There are still plenty of summer’s vivid flowers to admire in The Pickery and garden borders, many blooming until the first frosts. The leaves of some trees are now developing fiery tints, and everywhere branches drip with rosehips and other ripe fruits, while below autumn crocus raise their goblets.

Mornings are often crisp, heavy dew spangling cobwebs with sparkling droplets, while late afternoons are enlivened by the golden rays of the setting sun that gild the landscape, planting and Easton’s time-worn limestone walls.

For a final reminder of summer, be sure to visit The Pickery. Here the season’s last cosmos, gladioli, chrysanthemums, cleomes and host of dahlias will be providing a wonderful mix of rich vibrant flowers until the first frosts (which usually arrive here towards the end of the month). See here too ornamental grasses such as tactile Pennisetum with its irresistibly fluffy seedheads, and feathery Stipa tenuissima, both at their best now. The White Space garden is also worth a look with late dahlias, caryoptis and hydrangeas enjoying the shelter of the hedges. In the woodland walk nearby, white cyclamen are flowering where the snowdrops will grow in the Spring.

In the rose meadows in our Walled Garden are different selections of English Shrub roses. Many are still in colourful and fragrant bloom through autumn; look out for selections such as glowing orange Lady of Shalott (‘Ausnyson’) and warm pink The Mayflower (‘Austilly’) contrasting with the newly mown and cleared meadows meaning you can get up close to each bloom.

In the Orchard, set just above the Rose Meadows, catch the last of this year’s impressive fruit harvest; various selections of apples, pears and quinces, as well as cobnuts can all still be seen on the trees.

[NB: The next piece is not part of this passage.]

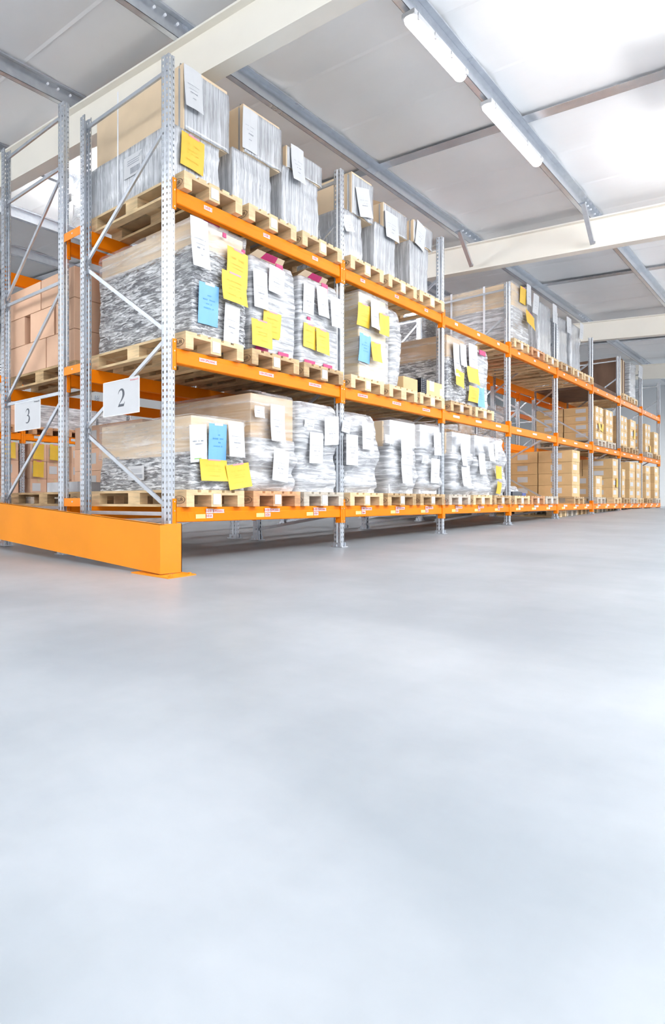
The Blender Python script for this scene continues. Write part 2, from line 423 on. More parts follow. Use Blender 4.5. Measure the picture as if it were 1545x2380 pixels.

It’s a similar story in our Vegetable Garden, where tasty cabbages, kale and rows of blue-leaved leeks may be admired.

Trees around the garden and parkland are certainly dressing for autumn in their most vibrant finery.From Prunus ‘Tai Haku’ in the top of the gardens turning orange to the glow of Cotinus ‘Grace’ in the Velvet Border the gardens are awash with great colour in reds, oranges and yellows.

October with its glancing sun casting dramatic shadows is a great time of year to enjoy the layout and setting of Easton Walled Gardens. From a vantage point atop our Terraces, you can admire panoramas across the River Witham with its elegant stone bridge, over to the Tudor Walled Garden and Yew Tunnel, and out into the informal parkland beyond. Crisp, clipped hedges and yew pyramids on the terraces contrast with silhouettes of trees, while in early evening dramatic sunsets flood the scene with colour.

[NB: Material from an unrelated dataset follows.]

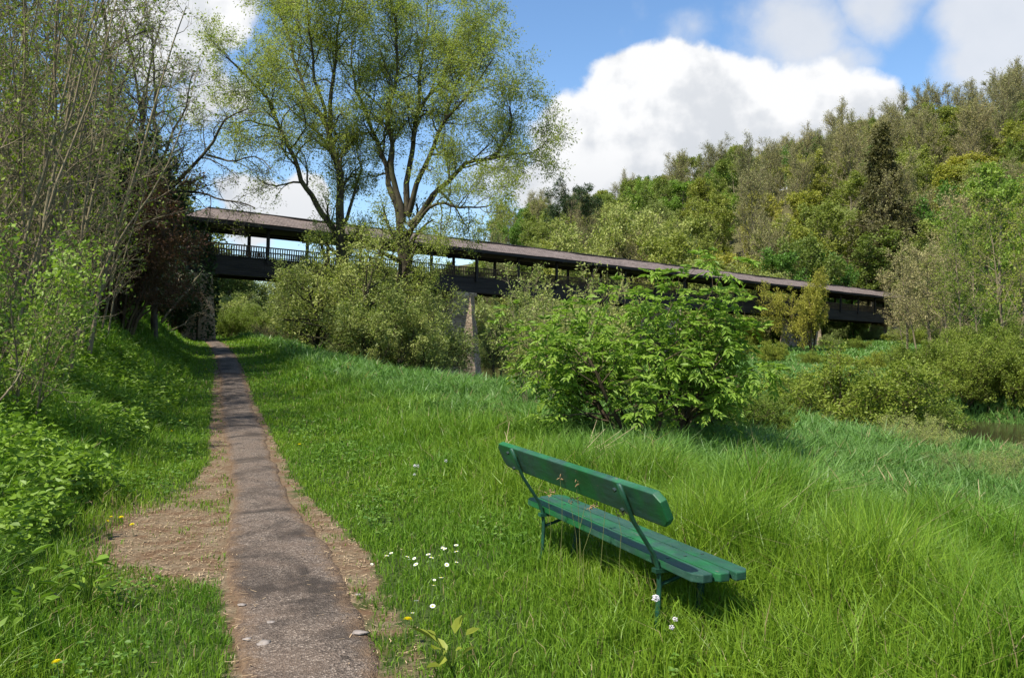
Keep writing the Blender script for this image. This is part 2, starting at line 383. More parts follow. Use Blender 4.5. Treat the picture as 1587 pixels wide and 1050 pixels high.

Behind the scenes at Easton, work in the garden continues. In October we sow many of our sweet peas for flowering in The Pickery next year. Sowing seed in autumn rather than spring provides an extra six months of growth, giving us earlier and larger flowers for visitors to enjoy next year. This is also a great time for sowing green manures: once the last summer’s flowers are removed, we use fast-growing cover crops such as rye grass (which is later dug into the soil) to boost soil fertility.

As the garden takes on the colours of autumn, so does our shop and courtyard, now beautifully dressed for the season. Our rustic displays in the courtyard feature trugs, crates and wheelbarrows overflowing with apples, gourds and produce freshly gathered from the gardens. It’s a joyful celebration of harvest time and the changing season, offering a warm, welcoming space to pause and soak up the sights and scents of autumn.